What the prompt is trying to do
The synthesis prompt gives the model a fixed job and a fixed output shape. It asks for a title, subtitle, civic frame, intersection map, relationship sections, composite life-experience model, key insight, silo warning, civic meaning, next steps, facts cited, and source note. In admin report traces, reviewers can inspect the exact model, prompt version, system message, and JSON payload used for a report.
Write for a general public audience in the Charlotte and Carolinas region.
Produce a designed civic artifact, not a generic report.
Use Folios for FFTC voice and approved language when available.
Use curated knowledge-base entries for statistics, caveats, dynamics, and source URLs.
Use broad civic knowledge only for conceptual connections.
Explain pairwise relationships as real causal or practical interactions.
Avoid fabricated local facts, organizations, statistics, tools, or URLs.
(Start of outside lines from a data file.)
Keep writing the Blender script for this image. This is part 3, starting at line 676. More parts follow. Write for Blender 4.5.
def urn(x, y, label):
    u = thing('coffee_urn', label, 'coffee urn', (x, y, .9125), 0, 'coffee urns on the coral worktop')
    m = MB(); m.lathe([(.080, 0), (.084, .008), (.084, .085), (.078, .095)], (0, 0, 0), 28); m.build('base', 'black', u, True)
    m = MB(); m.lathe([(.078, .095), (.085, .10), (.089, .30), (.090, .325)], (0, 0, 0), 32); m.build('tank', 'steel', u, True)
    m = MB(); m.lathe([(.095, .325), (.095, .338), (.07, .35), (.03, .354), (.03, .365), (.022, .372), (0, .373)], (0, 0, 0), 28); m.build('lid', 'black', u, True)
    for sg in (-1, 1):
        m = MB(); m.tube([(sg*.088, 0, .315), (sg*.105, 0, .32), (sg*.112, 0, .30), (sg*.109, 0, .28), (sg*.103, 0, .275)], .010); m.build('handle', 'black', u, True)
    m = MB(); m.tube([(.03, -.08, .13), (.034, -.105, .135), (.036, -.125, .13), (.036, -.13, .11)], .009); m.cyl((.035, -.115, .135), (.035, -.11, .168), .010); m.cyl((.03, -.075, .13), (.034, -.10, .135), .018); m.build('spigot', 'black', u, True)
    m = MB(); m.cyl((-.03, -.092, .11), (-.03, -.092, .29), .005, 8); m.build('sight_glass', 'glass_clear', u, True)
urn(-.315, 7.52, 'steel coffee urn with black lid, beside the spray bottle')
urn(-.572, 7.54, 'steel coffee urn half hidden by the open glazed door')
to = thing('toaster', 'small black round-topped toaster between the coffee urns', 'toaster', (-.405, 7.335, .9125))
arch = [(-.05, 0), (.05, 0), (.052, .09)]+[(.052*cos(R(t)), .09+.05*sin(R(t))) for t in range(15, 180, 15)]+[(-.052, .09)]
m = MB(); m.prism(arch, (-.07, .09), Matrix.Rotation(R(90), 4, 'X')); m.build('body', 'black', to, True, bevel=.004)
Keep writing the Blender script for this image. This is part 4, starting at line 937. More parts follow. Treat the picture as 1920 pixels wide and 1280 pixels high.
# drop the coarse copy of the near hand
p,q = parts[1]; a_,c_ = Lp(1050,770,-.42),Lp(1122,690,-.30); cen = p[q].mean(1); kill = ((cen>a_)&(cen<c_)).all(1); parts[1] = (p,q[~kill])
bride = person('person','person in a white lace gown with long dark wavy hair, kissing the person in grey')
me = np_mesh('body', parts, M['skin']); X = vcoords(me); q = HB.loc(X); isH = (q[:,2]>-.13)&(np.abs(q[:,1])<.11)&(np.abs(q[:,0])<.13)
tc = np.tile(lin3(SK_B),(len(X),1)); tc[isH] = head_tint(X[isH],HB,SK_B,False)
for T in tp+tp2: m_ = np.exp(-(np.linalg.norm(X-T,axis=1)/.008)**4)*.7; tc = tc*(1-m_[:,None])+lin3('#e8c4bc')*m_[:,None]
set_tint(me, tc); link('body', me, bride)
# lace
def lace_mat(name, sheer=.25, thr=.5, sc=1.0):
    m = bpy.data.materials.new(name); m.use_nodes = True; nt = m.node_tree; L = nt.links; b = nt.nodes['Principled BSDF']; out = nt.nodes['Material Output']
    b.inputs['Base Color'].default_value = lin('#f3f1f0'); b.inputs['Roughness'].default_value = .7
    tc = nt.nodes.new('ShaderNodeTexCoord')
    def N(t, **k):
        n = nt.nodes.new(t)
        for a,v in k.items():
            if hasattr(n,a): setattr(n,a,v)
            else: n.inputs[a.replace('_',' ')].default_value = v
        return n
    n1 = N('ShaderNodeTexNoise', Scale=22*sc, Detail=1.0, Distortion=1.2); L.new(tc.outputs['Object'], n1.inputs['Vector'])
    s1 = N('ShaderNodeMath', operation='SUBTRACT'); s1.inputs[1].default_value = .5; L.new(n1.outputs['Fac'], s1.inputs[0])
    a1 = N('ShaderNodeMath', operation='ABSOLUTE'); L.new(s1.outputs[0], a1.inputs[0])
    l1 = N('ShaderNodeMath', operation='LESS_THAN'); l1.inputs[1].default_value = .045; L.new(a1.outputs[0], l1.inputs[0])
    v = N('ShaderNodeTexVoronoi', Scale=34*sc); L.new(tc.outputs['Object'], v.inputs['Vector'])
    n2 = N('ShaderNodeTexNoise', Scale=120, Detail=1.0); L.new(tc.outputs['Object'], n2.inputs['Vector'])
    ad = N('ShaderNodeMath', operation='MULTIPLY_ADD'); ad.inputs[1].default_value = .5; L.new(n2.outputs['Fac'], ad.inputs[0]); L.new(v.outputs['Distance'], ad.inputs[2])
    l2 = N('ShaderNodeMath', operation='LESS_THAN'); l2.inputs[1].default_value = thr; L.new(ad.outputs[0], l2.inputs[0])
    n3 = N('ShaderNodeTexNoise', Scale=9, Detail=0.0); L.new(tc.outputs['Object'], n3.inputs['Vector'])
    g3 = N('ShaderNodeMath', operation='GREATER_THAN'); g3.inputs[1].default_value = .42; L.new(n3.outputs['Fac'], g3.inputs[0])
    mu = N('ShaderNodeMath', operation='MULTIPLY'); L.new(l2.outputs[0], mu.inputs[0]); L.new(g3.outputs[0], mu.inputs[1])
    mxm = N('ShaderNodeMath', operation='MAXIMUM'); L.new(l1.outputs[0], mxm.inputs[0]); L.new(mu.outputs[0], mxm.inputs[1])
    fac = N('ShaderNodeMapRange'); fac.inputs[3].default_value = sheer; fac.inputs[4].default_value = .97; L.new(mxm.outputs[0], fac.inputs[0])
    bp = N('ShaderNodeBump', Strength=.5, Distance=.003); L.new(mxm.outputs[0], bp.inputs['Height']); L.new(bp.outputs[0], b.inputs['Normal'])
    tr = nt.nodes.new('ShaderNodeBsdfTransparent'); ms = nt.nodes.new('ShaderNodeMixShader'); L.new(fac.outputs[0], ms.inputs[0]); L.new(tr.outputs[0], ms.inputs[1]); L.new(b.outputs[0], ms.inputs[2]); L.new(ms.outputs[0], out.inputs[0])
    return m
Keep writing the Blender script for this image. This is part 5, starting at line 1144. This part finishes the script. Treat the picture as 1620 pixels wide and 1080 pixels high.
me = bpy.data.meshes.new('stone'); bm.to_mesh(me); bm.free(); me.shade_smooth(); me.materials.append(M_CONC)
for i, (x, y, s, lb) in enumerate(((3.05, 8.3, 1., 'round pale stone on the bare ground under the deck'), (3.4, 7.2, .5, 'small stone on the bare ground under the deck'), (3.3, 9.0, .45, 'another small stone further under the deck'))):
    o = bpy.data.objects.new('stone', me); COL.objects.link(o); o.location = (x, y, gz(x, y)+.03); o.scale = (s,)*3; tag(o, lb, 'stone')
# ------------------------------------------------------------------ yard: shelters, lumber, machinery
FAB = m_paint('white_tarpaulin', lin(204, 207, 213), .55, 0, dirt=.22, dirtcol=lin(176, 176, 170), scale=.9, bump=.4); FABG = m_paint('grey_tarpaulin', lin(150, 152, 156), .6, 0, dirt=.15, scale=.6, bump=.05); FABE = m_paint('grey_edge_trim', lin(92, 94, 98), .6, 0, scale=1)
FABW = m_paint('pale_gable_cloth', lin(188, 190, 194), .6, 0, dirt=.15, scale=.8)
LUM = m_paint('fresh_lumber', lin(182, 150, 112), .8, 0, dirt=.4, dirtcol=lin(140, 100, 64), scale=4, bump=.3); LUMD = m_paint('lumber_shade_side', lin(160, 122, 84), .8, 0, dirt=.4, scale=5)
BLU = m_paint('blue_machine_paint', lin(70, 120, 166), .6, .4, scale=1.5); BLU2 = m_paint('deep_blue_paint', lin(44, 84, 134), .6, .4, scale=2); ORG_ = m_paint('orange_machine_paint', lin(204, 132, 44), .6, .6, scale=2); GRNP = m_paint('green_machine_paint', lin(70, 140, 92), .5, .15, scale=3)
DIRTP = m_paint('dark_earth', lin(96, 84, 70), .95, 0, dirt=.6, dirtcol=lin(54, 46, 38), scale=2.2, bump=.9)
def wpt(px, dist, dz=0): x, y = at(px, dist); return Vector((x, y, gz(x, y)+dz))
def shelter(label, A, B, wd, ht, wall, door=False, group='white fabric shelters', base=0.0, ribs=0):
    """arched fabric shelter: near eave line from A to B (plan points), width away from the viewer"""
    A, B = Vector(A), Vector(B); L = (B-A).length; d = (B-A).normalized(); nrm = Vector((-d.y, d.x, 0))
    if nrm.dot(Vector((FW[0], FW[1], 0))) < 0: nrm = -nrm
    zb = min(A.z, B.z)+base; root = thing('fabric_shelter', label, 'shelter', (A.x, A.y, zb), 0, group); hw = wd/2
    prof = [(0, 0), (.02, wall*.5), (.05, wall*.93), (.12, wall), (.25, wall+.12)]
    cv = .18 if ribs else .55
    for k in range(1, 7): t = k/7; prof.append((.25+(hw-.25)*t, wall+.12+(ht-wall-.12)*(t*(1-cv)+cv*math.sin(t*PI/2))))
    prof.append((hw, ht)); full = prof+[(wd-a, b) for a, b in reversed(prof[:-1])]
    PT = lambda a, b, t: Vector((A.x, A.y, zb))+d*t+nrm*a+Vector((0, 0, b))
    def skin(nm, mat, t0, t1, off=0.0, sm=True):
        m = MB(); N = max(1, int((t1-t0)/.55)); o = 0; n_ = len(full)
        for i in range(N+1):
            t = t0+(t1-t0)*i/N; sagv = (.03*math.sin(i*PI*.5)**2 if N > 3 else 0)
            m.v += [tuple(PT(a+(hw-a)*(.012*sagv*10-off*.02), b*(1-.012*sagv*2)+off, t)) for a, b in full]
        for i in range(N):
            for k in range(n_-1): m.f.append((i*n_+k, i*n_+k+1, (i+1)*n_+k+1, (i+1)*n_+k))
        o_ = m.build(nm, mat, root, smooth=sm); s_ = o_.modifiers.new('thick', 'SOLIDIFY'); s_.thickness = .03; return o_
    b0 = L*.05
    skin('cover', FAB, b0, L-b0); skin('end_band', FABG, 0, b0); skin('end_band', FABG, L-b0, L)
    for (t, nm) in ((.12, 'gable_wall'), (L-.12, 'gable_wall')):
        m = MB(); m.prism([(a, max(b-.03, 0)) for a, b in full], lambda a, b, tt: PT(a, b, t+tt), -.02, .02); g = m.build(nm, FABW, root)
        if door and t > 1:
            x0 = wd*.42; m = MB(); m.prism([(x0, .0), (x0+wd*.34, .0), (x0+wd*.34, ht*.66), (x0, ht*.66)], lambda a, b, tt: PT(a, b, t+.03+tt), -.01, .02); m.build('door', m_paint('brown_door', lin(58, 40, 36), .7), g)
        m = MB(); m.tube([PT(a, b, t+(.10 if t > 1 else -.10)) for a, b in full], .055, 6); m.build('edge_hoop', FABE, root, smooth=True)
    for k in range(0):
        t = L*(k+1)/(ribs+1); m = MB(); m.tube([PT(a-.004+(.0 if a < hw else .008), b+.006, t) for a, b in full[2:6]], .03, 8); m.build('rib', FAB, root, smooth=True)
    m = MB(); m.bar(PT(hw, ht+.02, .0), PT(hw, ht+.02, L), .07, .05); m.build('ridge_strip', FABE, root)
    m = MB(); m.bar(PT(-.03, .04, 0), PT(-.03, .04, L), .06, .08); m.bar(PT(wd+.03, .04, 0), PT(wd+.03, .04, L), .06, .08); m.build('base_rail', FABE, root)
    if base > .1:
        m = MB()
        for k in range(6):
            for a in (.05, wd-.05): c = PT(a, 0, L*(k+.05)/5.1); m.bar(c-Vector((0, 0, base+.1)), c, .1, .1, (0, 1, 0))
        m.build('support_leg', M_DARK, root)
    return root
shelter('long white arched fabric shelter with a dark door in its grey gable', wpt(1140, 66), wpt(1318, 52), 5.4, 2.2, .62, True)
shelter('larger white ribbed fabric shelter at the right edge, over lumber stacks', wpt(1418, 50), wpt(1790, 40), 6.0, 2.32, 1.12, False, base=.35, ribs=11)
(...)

Return structured report data that the web, print, and PDF views can render consistently.
What each admin tab is for
Reports
Inbox of generated briefs. Open a report to review the public view, inspect traces, and leave feedback.
Folios
Source-packet management. Status reflects content completeness: incomplete, draft, or complete. All topics remain selectable.
Help
This reference guide for staff review and the current development workflow.
How feedback improves the tool
Feedback becomes evaluation data. We use it to identify patterns: weak topic packets, missing evidence, confusing language, bad relationship labels, unsupported claims, tone drift, or layout problems.
Those patterns guide fixes to the Folio content, knowledge base, prompt, report structure, and visual design.